How the platforms work
The major social media platforms, including YouTube, Facebook, Instagram, TikTok, and X (formerly Twitter), operate recommendation algorithms designed to maximise user engagement. Engagement correlates, consistently, with emotional intensity: content that provokes strong reactions, including outrage, fear, and conspiratorial excitement, spreads further and faster than content that does not. Holocaust denial content, which combines conspiratorial framing, claims of hidden truth, and hostility to established authority, performs well by engagement metrics. The platforms did not design their systems to spread denial; they designed them to maximise time-on-platform, and denial was one of the things that benefited.
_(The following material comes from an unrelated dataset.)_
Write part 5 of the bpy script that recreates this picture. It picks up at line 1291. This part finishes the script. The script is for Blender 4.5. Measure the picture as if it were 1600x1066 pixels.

The specific mechanism varies by platform. On YouTube, the recommendation system that plays videos automatically after a viewed video has been extensively documented as pushing viewers progressively toward more extreme content, including denial and antisemitism. On Facebook, Holocaust denial content was, until 2020, explicitly permitted under a policy that treated it as “opinion” rather than hate speech. Facebook changed this policy in October 2020 following pressure from Jewish organisations and public figures including former President Barack Obama, banning content that “denies or distorts the Holocaust.”
TikTok and younger audiences
TikTok has emerged as a particular concern for Holocaust educators and Jewish organisations because of its dominant position among users under the age of twenty-five. The platform’s algorithm serves content based on engagement without requiring a subscriber relationship, meaning that denial and distortion content can reach users who have no prior interest in the topic. Studies have documented the presence of denial content, antisemitic tropes, and trivialisation of the Holocaust on TikTok, including the use of humour and irony as vehicles for content that would be recognised as denial if stated directly.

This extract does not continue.